His predecessor’s evangelical belief in CCPs as universal risk-mitigants, refused to countenance the heresy that central clearing may at best merely transfer credit risk, and may actually result in concentration of and increase in systemic risk. Fundamentalism should have no place in regulation, especially the more fundamental reforms; Wetjen’s implied recognition that a central pillar of the Dodd-Frank reforms is open for objective discussion, represents an important and consequential change in the Agency’s culture and governance.

That last part is the opinion of Nick Railton-Edwards (a somewhat Pythonesque handle, eh?), who wrote the piece, rather than Wetjen. (He sounds like a like-minded, not to say right-minded, bloke.) But it is a realistic characterization of the implications of Wetjen’s remarks. I would add that this evangelism is exactly what I hammered Gensler for repeatedly in 2009-2013: Indeed, I repeatedly used the term evangelist to refer to Gensler and his allies. (And that hammering is why he banned me from the CFTC building-something that I have on unimpeachable authority.)

The sad thing about all this is that all of these things were foreseeable before legislators and regulators* went all in on clearing as The Solution.

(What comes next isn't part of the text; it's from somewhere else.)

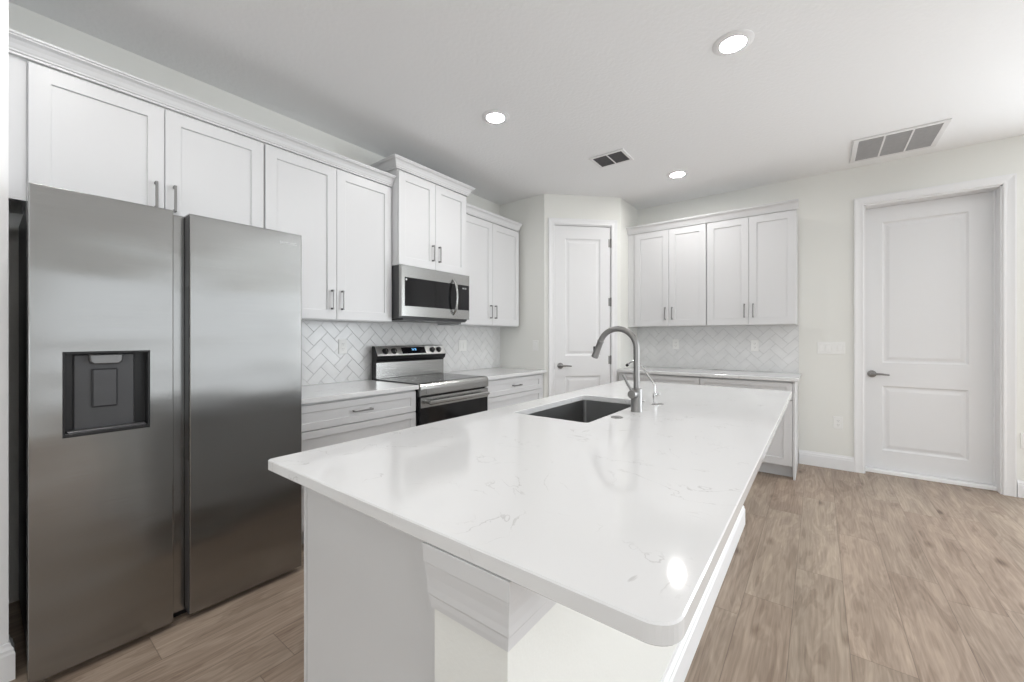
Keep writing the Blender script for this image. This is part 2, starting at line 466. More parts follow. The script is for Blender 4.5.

Certain Cassandras did foresee it. But now this is where we are, and some adults like the BofE and Wetjen are trying to mitigate the dangers that this rash and thoughtless plunge created.

Would that this had occurred at the front end of the process rather than the back. Better late than never, perhaps. But better early than late.

*Timmah! was Gensler’s partner in crime on this. Geithner has just released his memoirs, and is flogging the book. I will give him another flogging in due course. For old times’ sake.